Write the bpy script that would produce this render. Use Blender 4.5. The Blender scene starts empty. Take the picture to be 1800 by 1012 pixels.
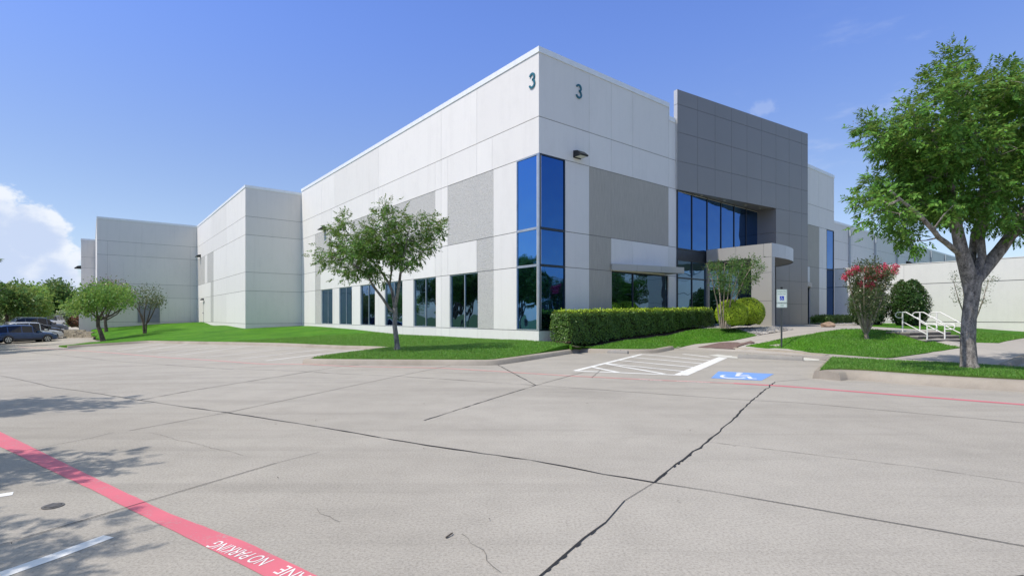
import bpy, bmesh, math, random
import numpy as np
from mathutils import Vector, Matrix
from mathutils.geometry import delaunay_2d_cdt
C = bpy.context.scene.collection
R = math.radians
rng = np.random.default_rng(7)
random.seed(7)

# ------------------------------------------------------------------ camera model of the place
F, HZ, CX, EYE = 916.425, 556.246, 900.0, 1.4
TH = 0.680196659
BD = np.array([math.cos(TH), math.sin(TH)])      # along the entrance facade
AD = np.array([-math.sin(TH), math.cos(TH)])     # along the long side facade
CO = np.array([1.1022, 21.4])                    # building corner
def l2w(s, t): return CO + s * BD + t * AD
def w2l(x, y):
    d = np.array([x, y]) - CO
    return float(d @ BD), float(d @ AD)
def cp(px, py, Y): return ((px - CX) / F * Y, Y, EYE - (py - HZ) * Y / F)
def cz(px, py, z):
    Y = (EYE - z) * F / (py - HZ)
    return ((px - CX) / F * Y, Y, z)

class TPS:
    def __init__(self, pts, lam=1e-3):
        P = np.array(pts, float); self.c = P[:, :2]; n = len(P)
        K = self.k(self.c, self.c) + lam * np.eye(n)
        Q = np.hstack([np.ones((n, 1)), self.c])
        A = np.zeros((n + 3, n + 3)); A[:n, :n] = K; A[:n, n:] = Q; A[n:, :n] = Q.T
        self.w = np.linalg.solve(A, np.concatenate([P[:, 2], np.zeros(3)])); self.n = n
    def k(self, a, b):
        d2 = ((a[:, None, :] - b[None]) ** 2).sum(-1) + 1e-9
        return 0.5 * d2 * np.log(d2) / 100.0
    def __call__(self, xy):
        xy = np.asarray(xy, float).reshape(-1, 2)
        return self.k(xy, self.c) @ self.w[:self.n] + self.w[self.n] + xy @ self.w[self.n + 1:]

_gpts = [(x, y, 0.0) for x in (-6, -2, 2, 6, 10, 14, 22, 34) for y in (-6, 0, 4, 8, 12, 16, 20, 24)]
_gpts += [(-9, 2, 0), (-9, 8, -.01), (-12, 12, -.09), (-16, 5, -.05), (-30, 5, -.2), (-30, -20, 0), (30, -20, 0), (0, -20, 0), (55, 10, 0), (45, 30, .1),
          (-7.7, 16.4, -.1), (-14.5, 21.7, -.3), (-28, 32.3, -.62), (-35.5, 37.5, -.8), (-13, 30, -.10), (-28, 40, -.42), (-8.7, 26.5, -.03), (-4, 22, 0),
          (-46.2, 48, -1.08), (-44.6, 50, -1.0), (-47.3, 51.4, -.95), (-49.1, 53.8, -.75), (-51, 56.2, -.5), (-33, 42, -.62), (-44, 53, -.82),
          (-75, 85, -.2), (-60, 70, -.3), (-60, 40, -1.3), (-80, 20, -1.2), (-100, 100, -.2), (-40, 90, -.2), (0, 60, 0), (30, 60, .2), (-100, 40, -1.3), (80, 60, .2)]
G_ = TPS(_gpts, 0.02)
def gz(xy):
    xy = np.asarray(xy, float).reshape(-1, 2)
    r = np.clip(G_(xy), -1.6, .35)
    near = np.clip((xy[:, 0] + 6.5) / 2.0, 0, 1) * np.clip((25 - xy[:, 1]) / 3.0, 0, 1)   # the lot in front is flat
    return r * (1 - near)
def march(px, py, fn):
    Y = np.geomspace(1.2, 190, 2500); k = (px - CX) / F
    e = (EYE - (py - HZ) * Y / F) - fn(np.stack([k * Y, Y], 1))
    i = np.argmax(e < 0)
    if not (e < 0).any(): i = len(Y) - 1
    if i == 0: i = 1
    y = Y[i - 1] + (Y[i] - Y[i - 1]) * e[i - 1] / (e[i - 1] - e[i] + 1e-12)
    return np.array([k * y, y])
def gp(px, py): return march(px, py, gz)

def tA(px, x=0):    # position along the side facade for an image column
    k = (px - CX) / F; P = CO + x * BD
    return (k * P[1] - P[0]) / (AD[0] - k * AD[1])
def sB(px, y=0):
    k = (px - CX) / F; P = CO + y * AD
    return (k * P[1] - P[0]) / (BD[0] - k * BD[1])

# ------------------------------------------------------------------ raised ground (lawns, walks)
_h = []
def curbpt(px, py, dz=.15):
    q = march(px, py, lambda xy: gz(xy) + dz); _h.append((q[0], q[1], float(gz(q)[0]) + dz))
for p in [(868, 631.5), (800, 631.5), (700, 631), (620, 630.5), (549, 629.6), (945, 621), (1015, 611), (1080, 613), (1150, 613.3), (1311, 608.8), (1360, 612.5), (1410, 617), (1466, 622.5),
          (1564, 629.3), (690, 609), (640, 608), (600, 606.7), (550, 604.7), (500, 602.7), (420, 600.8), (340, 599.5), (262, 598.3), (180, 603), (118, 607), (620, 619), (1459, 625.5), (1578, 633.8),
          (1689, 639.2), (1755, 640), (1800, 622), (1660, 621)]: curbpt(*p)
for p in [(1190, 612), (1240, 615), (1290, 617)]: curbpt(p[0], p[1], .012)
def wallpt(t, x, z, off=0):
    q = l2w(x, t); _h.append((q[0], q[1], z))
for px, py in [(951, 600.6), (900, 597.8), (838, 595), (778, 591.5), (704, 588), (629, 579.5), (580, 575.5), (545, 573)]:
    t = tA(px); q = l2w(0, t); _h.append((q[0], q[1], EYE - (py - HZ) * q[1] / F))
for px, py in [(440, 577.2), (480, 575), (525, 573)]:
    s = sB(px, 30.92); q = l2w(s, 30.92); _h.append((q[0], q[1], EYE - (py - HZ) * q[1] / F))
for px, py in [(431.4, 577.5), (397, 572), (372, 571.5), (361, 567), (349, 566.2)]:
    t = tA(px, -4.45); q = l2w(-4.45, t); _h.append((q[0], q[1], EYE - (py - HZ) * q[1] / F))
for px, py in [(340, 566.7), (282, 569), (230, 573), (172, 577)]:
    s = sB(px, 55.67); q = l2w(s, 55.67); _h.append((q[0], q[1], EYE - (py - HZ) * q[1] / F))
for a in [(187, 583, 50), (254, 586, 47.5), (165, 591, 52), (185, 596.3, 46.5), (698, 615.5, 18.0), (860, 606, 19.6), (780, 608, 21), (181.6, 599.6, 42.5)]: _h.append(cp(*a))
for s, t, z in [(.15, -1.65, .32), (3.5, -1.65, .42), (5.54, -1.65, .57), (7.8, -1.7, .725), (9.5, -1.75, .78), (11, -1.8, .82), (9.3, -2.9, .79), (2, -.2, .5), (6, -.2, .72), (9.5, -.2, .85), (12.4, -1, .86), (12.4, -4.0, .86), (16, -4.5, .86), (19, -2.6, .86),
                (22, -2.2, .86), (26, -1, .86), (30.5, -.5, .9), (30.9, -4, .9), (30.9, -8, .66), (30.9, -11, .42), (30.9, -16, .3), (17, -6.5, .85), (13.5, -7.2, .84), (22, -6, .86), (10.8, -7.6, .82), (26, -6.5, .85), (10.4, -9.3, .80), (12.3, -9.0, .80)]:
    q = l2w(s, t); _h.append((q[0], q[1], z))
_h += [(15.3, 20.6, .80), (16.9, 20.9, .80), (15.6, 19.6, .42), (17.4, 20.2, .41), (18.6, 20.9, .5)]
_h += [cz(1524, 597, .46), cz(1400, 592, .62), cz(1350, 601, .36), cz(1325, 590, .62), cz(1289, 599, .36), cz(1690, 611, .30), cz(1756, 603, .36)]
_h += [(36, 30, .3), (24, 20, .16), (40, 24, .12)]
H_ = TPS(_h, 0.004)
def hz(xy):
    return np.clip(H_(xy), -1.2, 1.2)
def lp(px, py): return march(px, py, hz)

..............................

- OBJECTIVE -
Retype the whole listing, keeping every line identical and omitting all pictures.

- COMPLETE ANSWER -
Write the bpy script that would produce this render. Use Blender 4.5. The Blender scene starts empty. Take the picture to be 1800 by 1012 pixels.
import bpy, bmesh, math, random
import numpy as np
from mathutils import Vector, Matrix
from mathutils.geometry import delaunay_2d_cdt
C = bpy.context.scene.collection
R = math.radians
rng = np.random.default_rng(7)
random.seed(7)

# ------------------------------------------------------------------ camera model of the place
F, HZ, CX, EYE = 916.425, 556.246, 900.0, 1.4
TH = 0.680196659
BD = np.array([math.cos(TH), math.sin(TH)])      # along the entrance facade
AD = np.array([-math.sin(TH), math.cos(TH)])     # along the long side facade
CO = np.array([1.1022, 21.4])                    # building corner
def l2w(s, t): return CO + s * BD + t * AD
def w2l(x, y):
    d = np.array([x, y]) - CO
    return float(d @ BD), float(d @ AD)
def cp(px, py, Y): return ((px - CX) / F * Y, Y, EYE - (py - HZ) * Y / F)
def cz(px, py, z):
    Y = (EYE - z) * F / (py - HZ)
    return ((px - CX) / F * Y, Y, z)

class TPS:
    def __init__(self, pts, lam=1e-3):
        P = np.array(pts, float); self.c = P[:, :2]; n = len(P)
        K = self.k(self.c, self.c) + lam * np.eye(n)
        Q = np.hstack([np.ones((n, 1)), self.c])
        A = np.zeros((n + 3, n + 3)); A[:n, :n] = K; A[:n, n:] = Q; A[n:, :n] = Q.T
        self.w = np.linalg.solve(A, np.concatenate([P[:, 2], np.zeros(3)])); self.n = n
    def k(self, a, b):
        d2 = ((a[:, None, :] - b[None]) ** 2).sum(-1) + 1e-9
        return 0.5 * d2 * np.log(d2) / 100.0
    def __call__(self, xy):
        xy = np.asarray(xy, float).reshape(-1, 2)
        return self.k(xy, self.c) @ self.w[:self.n] + self.w[self.n] + xy @ self.w[self.n + 1:]

_gpts = [(x, y, 0.0) for x in (-6, -2, 2, 6, 10, 14, 22, 34) for y in (-6, 0, 4, 8, 12, 16, 20, 24)]
_gpts += [(-9, 2, 0), (-9, 8, -.01), (-12, 12, -.09), (-16, 5, -.05), (-30, 5, -.2), (-30, -20, 0), (30, -20, 0), (0, -20, 0), (55, 10, 0), (45, 30, .1),
          (-7.7, 16.4, -.1), (-14.5, 21.7, -.3), (-28, 32.3, -.62), (-35.5, 37.5, -.8), (-13, 30, -.10), (-28, 40, -.42), (-8.7, 26.5, -.03), (-4, 22, 0),
          (-46.2, 48, -1.08), (-44.6, 50, -1.0), (-47.3, 51.4, -.95), (-49.1, 53.8, -.75), (-51, 56.2, -.5), (-33, 42, -.62), (-44, 53, -.82),
          (-75, 85, -.2), (-60, 70, -.3), (-60, 40, -1.3), (-80, 20, -1.2), (-100, 100, -.2), (-40, 90, -.2), (0, 60, 0), (30, 60, .2), (-100, 40, -1.3), (80, 60, .2)]
G_ = TPS(_gpts, 0.02)
def gz(xy):
    xy = np.asarray(xy, float).reshape(-1, 2)
    r = np.clip(G_(xy), -1.6, .35)
    near = np.clip((xy[:, 0] + 6.5) / 2.0, 0, 1) * np.clip((25 - xy[:, 1]) / 3.0, 0, 1)   # the lot in front is flat
    return r * (1 - near)
def march(px, py, fn):
    Y = np.geomspace(1.2, 190, 2500); k = (px - CX) / F
    e = (EYE - (py - HZ) * Y / F) - fn(np.stack([k * Y, Y], 1))
    i = np.argmax(e < 0)
    if not (e < 0).any(): i = len(Y) - 1
    if i == 0: i = 1
    y = Y[i - 1] + (Y[i] - Y[i - 1]) * e[i - 1] / (e[i - 1] - e[i] + 1e-12)
    return np.array([k * y, y])
def gp(px, py): return march(px, py, gz)

def tA(px, x=0):    # position along the side facade for an image column
    k = (px - CX) / F; P = CO + x * BD
    return (k * P[1] - P[0]) / (AD[0] - k * AD[1])
def sB(px, y=0):
    k = (px - CX) / F; P = CO + y * AD
    return (k * P[1] - P[0]) / (BD[0] - k * BD[1])

# ------------------------------------------------------------------ raised ground (lawns, walks)
_h = []
def curbpt(px, py, dz=.15):
    q = march(px, py, lambda xy: gz(xy) + dz); _h.append((q[0], q[1], float(gz(q)[0]) + dz))
for p in [(868, 631.5), (800, 631.5), (700, 631), (620, 630.5), (549, 629.6), (945, 621), (1015, 611), (1080, 613), (1150, 613.3), (1311, 608.8), (1360, 612.5), (1410, 617), (1466, 622.5),
          (1564, 629.3), (690, 609), (640, 608), (600, 606.7), (550, 604.7), (500, 602.7), (420, 600.8), (340, 599.5), (262, 598.3), (180, 603), (118, 607), (620, 619), (1459, 625.5), (1578, 633.8),
          (1689, 639.2), (1755, 640), (1800, 622), (1660, 621)]: curbpt(*p)
for p in [(1190, 612), (1240, 615), (1290, 617)]: curbpt(p[0], p[1], .012)
def wallpt(t, x, z, off=0):
    q = l2w(x, t); _h.append((q[0], q[1], z))
for px, py in [(951, 600.6), (900, 597.8), (838, 595), (778, 591.5), (704, 588), (629, 579.5), (580, 575.5), (545, 573)]:
    t = tA(px); q = l2w(0, t); _h.append((q[0], q[1], EYE - (py - HZ) * q[1] / F))
for px, py in [(440, 577.2), (480, 575), (525, 573)]:
    s = sB(px, 30.92); q = l2w(s, 30.92); _h.append((q[0], q[1], EYE - (py - HZ) * q[1] / F))
for px, py in [(431.4, 577.5), (397, 572), (372, 571.5), (361, 567), (349, 566.2)]:
    t = tA(px, -4.45); q = l2w(-4.45, t); _h.append((q[0], q[1], EYE - (py - HZ) * q[1] / F))
for px, py in [(340, 566.7), (282, 569), (230, 573), (172, 577)]:
    s = sB(px, 55.67); q = l2w(s, 55.67); _h.append((q[0], q[1], EYE - (py - HZ) * q[1] / F))
for a in [(187, 583, 50), (254, 586, 47.5), (165, 591, 52), (185, 596.3, 46.5), (698, 615.5, 18.0), (860, 606, 19.6), (780, 608, 21), (181.6, 599.6, 42.5)]: _h.append(cp(*a))
for s, t, z in [(.15, -1.65, .32), (3.5, -1.65, .42), (5.54, -1.65, .57), (7.8, -1.7, .725), (9.5, -1.75, .78), (11, -1.8, .82), (9.3, -2.9, .79), (2, -.2, .5), (6, -.2, .72), (9.5, -.2, .85), (12.4, -1, .86), (12.4, -4.0, .86), (16, -4.5, .86), (19, -2.6, .86),
                (22, -2.2, .86), (26, -1, .86), (30.5, -.5, .9), (30.9, -4, .9), (30.9, -8, .66), (30.9, -11, .42), (30.9, -16, .3), (17, -6.5, .85), (13.5, -7.2, .84), (22, -6, .86), (10.8, -7.6, .82), (26, -6.5, .85), (10.4, -9.3, .80), (12.3, -9.0, .80)]:
    q = l2w(s, t); _h.append((q[0], q[1], z))
_h += [(15.3, 20.6, .80), (16.9, 20.9, .80), (15.6, 19.6, .42), (17.4, 20.2, .41), (18.6, 20.9, .5)]
_h += [cz(1524, 597, .46), cz(1400, 592, .62), cz(1350, 601, .36), cz(1325, 590, .62), cz(1289, 599, .36), cz(1690, 611, .30), cz(1756, 603, .36)]
_h += [(36, 30, .3), (24, 20, .16), (40, 24, .12)]
H_ = TPS(_h, 0.004)
def hz(xy):
    return np.clip(H_(xy), -1.2, 1.2)
def lp(px, py): return march(px, py, hz)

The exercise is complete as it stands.